*Required task*. Pick out the lines in the listing below that contain the word "pixels" and copy them.

*Data shown*.
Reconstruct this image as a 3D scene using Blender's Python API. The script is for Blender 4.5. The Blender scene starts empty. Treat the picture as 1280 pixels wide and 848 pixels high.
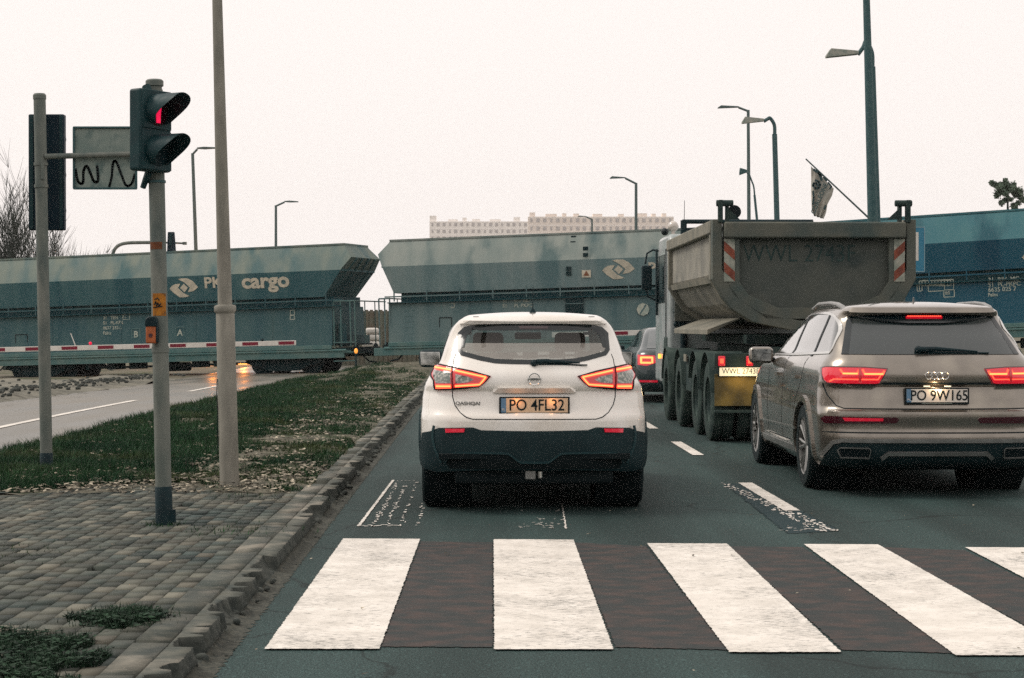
import bpy, bmesh, math, random
import numpy as np
from mathutils import Vector, Matrix
R = math.radians; PI = math.pi
random.seed(7); rng = np.random.default_rng(7)
SC = bpy.context.scene; COL = SC.collection
# ---------------------------------------------------------------- camera, sky, sun, exposure
FP, HZ, CH = 2300.0, 408.0, 1.47          # focal length in photo pixels, horizon row, camera height
cd = bpy.data.cameras.new('camera'); cam = bpy.data.objects.new('camera', cd); COL.objects.link(cam)
cd.sensor_width = 36; cd.lens = FP / 1280 * 36; cd.clip_start = .1; cd.clip_end = 6000
cam.location = (0, 0, CH); cam.rotation_euler = (R(90) - math.atan((424 - HZ) / FP), 0, 0)
SC.camera = cam
W = bpy.data.worlds.new('World'); SC.world = W; W.use_nodes = True
nt = W.node_tree; nt.nodes.clear()
SUN_EL, SUN_AZ = 50, 285                    # veiled sun high ahead on the left
sky = nt.nodes.new('ShaderNodeTexSky'); sky.sky_type = 'NISHITA'; sky.sun_disc = False
sky.sun_elevation = R(SUN_EL); sky.sun_rotation = R(SUN_AZ); sky.dust_density = 6; sky.air_density = 1.5
hs = nt.nodes.new('ShaderNodeHueSaturation'); hs.inputs['Saturation'].default_value = .12
mx = nt.nodes.new('ShaderNodeMix'); mx.data_type = 'RGBA'; mx.inputs[0].default_value = .93
mx.inputs[7].default_value = (11.0, 10.25, 9.85, 1)
bg = nt.nodes.new('ShaderNodeBackground'); bg.inputs[1].default_value = .1
wo = nt.nodes.new('ShaderNodeOutputWorld')
nt.links.new(sky.outputs[0], hs.inputs['Color']); nt.links.new(hs.outputs[0], mx.inputs[6])
nt.links.new(mx.outputs[2], bg.inputs[0]); nt.links.new(bg.outputs[0], wo.inputs[0])
sl = bpy.data.lights.new('sun', 'SUN'); sl.energy = 1.8; sl.angle = R(22); sl.color = (1, .93, .84)
so = bpy.data.objects.new('sun', sl); COL.objects.link(so)
_d = Vector((-math.sin(R(SUN_AZ)) * math.cos(R(SUN_EL)), -math.cos(R(SUN_AZ)) * math.cos(R(SUN_EL)), -math.sin(R(SUN_EL))))
so.rotation_euler = _d.to_track_quat('-Z', 'Y').to_euler()
vs = SC.view_settings; vs.view_transform = 'Standard'; vs.look = 'None'; vs.exposure = 0; vs.gamma = 1
SC.render.engine = 'CYCLES'
cy = SC.cycles; cy.max_bounces = 6; cy.diffuse_bounces = 2; cy.glossy_bounces = 3; cy.transparent_max_bounces = 16
cy.transmission_bounces = 4; cy.volume_bounces = 0; cy.caustics_reflective = False; cy.caustics_refractive = False
cy.use_denoising = False; cy.sample_clamp_indirect = 4
# ---------------------------------------------------------------- helpers
HEAD = .0166                                # the road runs about one degree left of the view
def rd(u, v):                               # road frame (across, along) to world x, y
    return (u - HEAD * v, v)
def smooth(a, b, x):
    t = min(1, max(0, (x - a) / (b - a))); return t * t * (3 - 2 * t)
def gz(x, y):                               # ground height: level near, banked along the railway
    return .02 * x * smooth(26, 58, y)
def px(x, y, Y):                            # photo pixel at distance Y -> world point
    return Vector(((x - 640) / FP * Y, Y, CH - (y - HZ) / FP * Y))
def gpx(x, y, z=0):                         # photo pixel on level ground of height z
    Y = (CH - z) * FP / (y - HZ); return Vector(((x - 640) / FP * Y, Y, z))
def L(c): return tuple(((v / 255) / 12.92 if v / 255 <= .04045 else ((v / 255 + .055) / 1.055) ** 2.4) for v in c) + (1,)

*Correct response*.
Reconstruct this image as a 3D scene using Blender's Python API. The script is for Blender 4.5. The Blender scene starts empty. Treat the picture as 1280 pixels wide and 848 pixels high.
FP, HZ, CH = 2300.0, 408.0, 1.47          # focal length in photo pixels, horizon row, camera height